The Cyclorama: Then and Now

The 19th-century building has had a circuitous history—but it starts and ends with art.

The Cyclorama’s Tremont Street façade today. / Photo by Melissa Blackall

If you’ve attended an event at the Boston Center for the Arts’ Cyclorama—one of the South End’s most unusual buildings—you may have been too busy clinking glasses at that gala, or perusing paintings at that art fair, to wonder: What was the original purpose of this huge round room? And what’s with all the arrow slits and turrets?

Turns out, the brick exterior’s fortress-like feel was intentional, because the Cyclorama was built in 1884 for battle—for Paul Dominique Philippoteaux’s panoramic painting The Battle of Gettysburg, that is. After another version was exhibited to paying crowds in Chicago, entrepreneur Charles Willoughby commissioned a cavernous rotunda to house the new canvas in Boston. Architects Charles Amos Cummings and Willard T. Sears—the duo who’d designed Copley Square’s Old South Church a decade before—capped it with one of the largest domes in the country, second only to that of the U.S. Capitol.

A lighting grid designed by Buckminster Fuller hangs in the interior, which offers a blank canvas for a wide range of events. / Photo by Melissa Blackall

The grand opening of the Cyclorama in 1884. / Courtesy of the Boston Public Library/Flickr

Philippoteaux’s painting was no less impressive. Nearly 400 feet long and 50 feet high, it debuted on December 22, 1884, when Bostonians packed Tremont Street and paid 50 cents apiece to see it. After navigating a narrow passageway and a flight of stairs, they reached the viewing platform—and found themselves transported to the famed Civil War battlefield of 1863. The French artist spent months interviewing survivors and sketching onsite, and his incredibly realistic rendering seemed to extend for miles in every direction. Props—dirt and debris, canteens, and cannons—provided a 3D foreground, completing the illusion.

The word “cyclorama” was coined to describe such spectacular tableaux. The IMAX of the 1800s, cycloramas popped up in many cities, and in the wake of the success of the Civil War scene, Boston’s soon hosted depictions of the Battle of the Little Bighorn, ancient Jerusalem, and a Hawaiian volcano. But the fad soon fizzled. Philippoteaux’s painting—now on view at the Gettysburg National Military Park—languished in an abandoned crate for years.

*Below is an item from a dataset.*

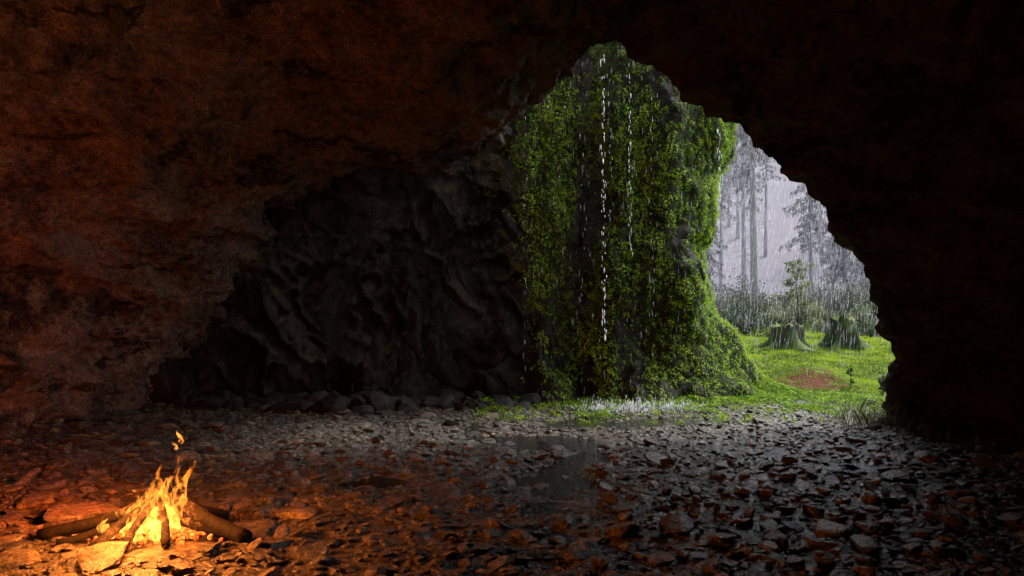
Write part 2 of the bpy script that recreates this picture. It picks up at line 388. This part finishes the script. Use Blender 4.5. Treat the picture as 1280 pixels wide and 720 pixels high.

The Cyclorama building, however, continued to see plenty of action. During the 1890s, it offered a panoply of trendy entertainments, including boxing, roller polo, and bicycle riding. Other wheels rolled in at the turn of the century, when the space housed a series of auto shops and manufacturers such as Albert Champion, who invented the A.C. Spark Plug there in 1907. Then in 1923, the Cyclorama turned over another new leaf as the Boston Flower Exchange moved in, razing the feudal façade and installing a skylight.

When the exchange moved to Albany Street in 1971, the Cyclorama once again became a home for art. The Boston Redevelopment Authority tapped the newly formed Boston Center for the Arts (BCA) to steward the site, which went on to host works such as artist Judy Chicago’s The Dinner Party. Composed of 39 place settings inspired by famous female figures, the installation prompted the creation of one of the Cyclorama’s most distinctive features: a suspended steel lighting grid, designed by Milton-born polymath Buckminster Fuller to illuminate Chicago’s work.

Today, the place welcomes plenty of other parties, from weddings and fundraisers to a skateboarding showdown that filled the Cyclorama with ramps and rails this past summer. “There’s something new and different here every day,” says BCA chief advancement officer Emily Foster Day. Renting out the venue helps the nonprofit operate its neighboring artist studios, gallery, and theaters, but when the Cyclorama isn’t booked for a function, it too becomes a destination for creators—like Masary Studios, the collective that combined light projections, sound, and poetry for 2017’s site-specific commission Know No. Impromptu performances happen there, too. “One of my first memories of working at Boston Center for the Arts is coming in one day at lunchtime…and here was this man sitting and playing cello,” Foster Day recalls. “It was so hypnotic and mesmerizing and indicative of what the BCA is about, which is to support working artists to create, perform, and exhibit. To see that happening in this space is really special.”